» **Written exercise**: Write out the whole of the material exactly.

%%

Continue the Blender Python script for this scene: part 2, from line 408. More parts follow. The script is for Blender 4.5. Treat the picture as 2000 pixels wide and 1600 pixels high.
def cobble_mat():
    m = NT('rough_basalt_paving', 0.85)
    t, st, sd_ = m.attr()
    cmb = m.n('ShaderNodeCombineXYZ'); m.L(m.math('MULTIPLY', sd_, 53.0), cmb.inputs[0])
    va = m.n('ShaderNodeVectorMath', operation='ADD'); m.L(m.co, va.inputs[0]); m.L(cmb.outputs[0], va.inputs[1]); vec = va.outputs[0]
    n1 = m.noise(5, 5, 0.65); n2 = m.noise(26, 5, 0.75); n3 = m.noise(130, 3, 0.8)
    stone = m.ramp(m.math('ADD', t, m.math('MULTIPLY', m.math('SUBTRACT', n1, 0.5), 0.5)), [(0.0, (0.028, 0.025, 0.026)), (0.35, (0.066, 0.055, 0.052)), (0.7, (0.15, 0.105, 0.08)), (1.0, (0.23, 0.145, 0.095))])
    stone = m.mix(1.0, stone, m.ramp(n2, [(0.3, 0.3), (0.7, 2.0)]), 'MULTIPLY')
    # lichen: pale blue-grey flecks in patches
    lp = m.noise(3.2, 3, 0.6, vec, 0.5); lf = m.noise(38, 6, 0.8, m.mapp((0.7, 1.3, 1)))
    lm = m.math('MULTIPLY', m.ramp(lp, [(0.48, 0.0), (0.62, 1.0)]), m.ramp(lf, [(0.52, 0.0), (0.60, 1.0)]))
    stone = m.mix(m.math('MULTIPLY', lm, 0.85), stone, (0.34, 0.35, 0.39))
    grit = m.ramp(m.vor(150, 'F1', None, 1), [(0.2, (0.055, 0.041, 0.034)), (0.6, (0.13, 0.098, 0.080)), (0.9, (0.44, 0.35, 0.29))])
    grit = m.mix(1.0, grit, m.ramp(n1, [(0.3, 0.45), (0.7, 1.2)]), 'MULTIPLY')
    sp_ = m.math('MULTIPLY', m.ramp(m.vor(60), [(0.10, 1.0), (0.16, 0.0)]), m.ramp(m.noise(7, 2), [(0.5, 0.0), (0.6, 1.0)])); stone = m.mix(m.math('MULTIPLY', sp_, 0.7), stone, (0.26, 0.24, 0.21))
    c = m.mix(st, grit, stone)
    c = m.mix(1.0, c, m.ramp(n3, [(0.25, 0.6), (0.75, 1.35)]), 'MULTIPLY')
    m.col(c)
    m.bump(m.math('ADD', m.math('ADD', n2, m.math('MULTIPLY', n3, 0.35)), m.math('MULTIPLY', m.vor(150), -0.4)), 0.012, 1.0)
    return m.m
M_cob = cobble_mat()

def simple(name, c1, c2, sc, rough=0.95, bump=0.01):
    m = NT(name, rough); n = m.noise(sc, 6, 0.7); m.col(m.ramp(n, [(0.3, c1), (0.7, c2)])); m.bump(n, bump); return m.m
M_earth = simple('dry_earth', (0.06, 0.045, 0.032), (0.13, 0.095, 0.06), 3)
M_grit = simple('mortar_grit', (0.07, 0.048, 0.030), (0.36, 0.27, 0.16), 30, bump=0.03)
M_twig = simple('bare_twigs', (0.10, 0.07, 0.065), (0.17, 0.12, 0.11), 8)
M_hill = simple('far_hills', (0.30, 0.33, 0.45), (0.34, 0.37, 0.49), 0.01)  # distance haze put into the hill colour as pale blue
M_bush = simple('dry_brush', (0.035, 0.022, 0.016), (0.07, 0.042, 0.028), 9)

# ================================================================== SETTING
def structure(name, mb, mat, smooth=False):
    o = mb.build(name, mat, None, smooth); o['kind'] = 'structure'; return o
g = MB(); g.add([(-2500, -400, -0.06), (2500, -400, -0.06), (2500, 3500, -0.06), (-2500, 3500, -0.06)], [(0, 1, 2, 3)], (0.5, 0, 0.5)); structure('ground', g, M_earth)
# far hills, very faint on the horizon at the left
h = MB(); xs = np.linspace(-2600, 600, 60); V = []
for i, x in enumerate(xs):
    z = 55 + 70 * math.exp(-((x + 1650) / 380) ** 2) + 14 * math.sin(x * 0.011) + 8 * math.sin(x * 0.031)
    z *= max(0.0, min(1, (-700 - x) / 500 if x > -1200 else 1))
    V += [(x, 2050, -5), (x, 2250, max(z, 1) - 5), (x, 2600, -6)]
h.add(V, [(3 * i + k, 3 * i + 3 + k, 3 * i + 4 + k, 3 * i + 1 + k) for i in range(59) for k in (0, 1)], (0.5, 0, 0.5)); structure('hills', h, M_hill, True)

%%

» **Result of the task**:
Continue the Blender Python script for this scene: part 2, from line 408. More parts follow. The script is for Blender 4.5. Treat the picture as 2000 pixels wide and 1600 pixels high.
def cobble_mat():
    m = NT('rough_basalt_paving', 0.85)
    t, st, sd_ = m.attr()
    cmb = m.n('ShaderNodeCombineXYZ'); m.L(m.math('MULTIPLY', sd_, 53.0), cmb.inputs[0])
    va = m.n('ShaderNodeVectorMath', operation='ADD'); m.L(m.co, va.inputs[0]); m.L(cmb.outputs[0], va.inputs[1]); vec = va.outputs[0]
    n1 = m.noise(5, 5, 0.65); n2 = m.noise(26, 5, 0.75); n3 = m.noise(130, 3, 0.8)
    stone = m.ramp(m.math('ADD', t, m.math('MULTIPLY', m.math('SUBTRACT', n1, 0.5), 0.5)), [(0.0, (0.028, 0.025, 0.026)), (0.35, (0.066, 0.055, 0.052)), (0.7, (0.15, 0.105, 0.08)), (1.0, (0.23, 0.145, 0.095))])
    stone = m.mix(1.0, stone, m.ramp(n2, [(0.3, 0.3), (0.7, 2.0)]), 'MULTIPLY')
    # lichen: pale blue-grey flecks in patches
    lp = m.noise(3.2, 3, 0.6, vec, 0.5); lf = m.noise(38, 6, 0.8, m.mapp((0.7, 1.3, 1)))
    lm = m.math('MULTIPLY', m.ramp(lp, [(0.48, 0.0), (0.62, 1.0)]), m.ramp(lf, [(0.52, 0.0), (0.60, 1.0)]))
    stone = m.mix(m.math('MULTIPLY', lm, 0.85), stone, (0.34, 0.35, 0.39))
    grit = m.ramp(m.vor(150, 'F1', None, 1), [(0.2, (0.055, 0.041, 0.034)), (0.6, (0.13, 0.098, 0.080)), (0.9, (0.44, 0.35, 0.29))])
    grit = m.mix(1.0, grit, m.ramp(n1, [(0.3, 0.45), (0.7, 1.2)]), 'MULTIPLY')
    sp_ = m.math('MULTIPLY', m.ramp(m.vor(60), [(0.10, 1.0), (0.16, 0.0)]), m.ramp(m.noise(7, 2), [(0.5, 0.0), (0.6, 1.0)])); stone = m.mix(m.math('MULTIPLY', sp_, 0.7), stone, (0.26, 0.24, 0.21))
    c = m.mix(st, grit, stone)
    c = m.mix(1.0, c, m.ramp(n3, [(0.25, 0.6), (0.75, 1.35)]), 'MULTIPLY')
    m.col(c)
    m.bump(m.math('ADD', m.math('ADD', n2, m.math('MULTIPLY', n3, 0.35)), m.math('MULTIPLY', m.vor(150), -0.4)), 0.012, 1.0)
    return m.m
M_cob = cobble_mat()

def simple(name, c1, c2, sc, rough=0.95, bump=0.01):
    m = NT(name, rough); n = m.noise(sc, 6, 0.7); m.col(m.ramp(n, [(0.3, c1), (0.7, c2)])); m.bump(n, bump); return m.m
M_earth = simple('dry_earth', (0.06, 0.045, 0.032), (0.13, 0.095, 0.06), 3)
M_grit = simple('mortar_grit', (0.07, 0.048, 0.030), (0.36, 0.27, 0.16), 30, bump=0.03)
M_twig = simple('bare_twigs', (0.10, 0.07, 0.065), (0.17, 0.12, 0.11), 8)
M_hill = simple('far_hills', (0.30, 0.33, 0.45), (0.34, 0.37, 0.49), 0.01)  # distance haze put into the hill colour as pale blue
M_bush = simple('dry_brush', (0.035, 0.022, 0.016), (0.07, 0.042, 0.028), 9)

# ================================================================== SETTING
def structure(name, mb, mat, smooth=False):
    o = mb.build(name, mat, None, smooth); o['kind'] = 'structure'; return o
g = MB(); g.add([(-2500, -400, -0.06), (2500, -400, -0.06), (2500, 3500, -0.06), (-2500, 3500, -0.06)], [(0, 1, 2, 3)], (0.5, 0, 0.5)); structure('ground', g, M_earth)
# far hills, very faint on the horizon at the left
h = MB(); xs = np.linspace(-2600, 600, 60); V = []
for i, x in enumerate(xs):
    z = 55 + 70 * math.exp(-((x + 1650) / 380) ** 2) + 14 * math.sin(x * 0.011) + 8 * math.sin(x * 0.031)
    z *= max(0.0, min(1, (-700 - x) / 500 if x > -1200 else 1))
    V += [(x, 2050, -5), (x, 2250, max(z, 1) - 5), (x, 2600, -6)]
h.add(V, [(3 * i + k, 3 * i + 3 + k, 3 * i + 4 + k, 3 * i + 1 + k) for i in range(59) for k in (0, 1)], (0.5, 0, 0.5)); structure('hills', h, M_hill, True)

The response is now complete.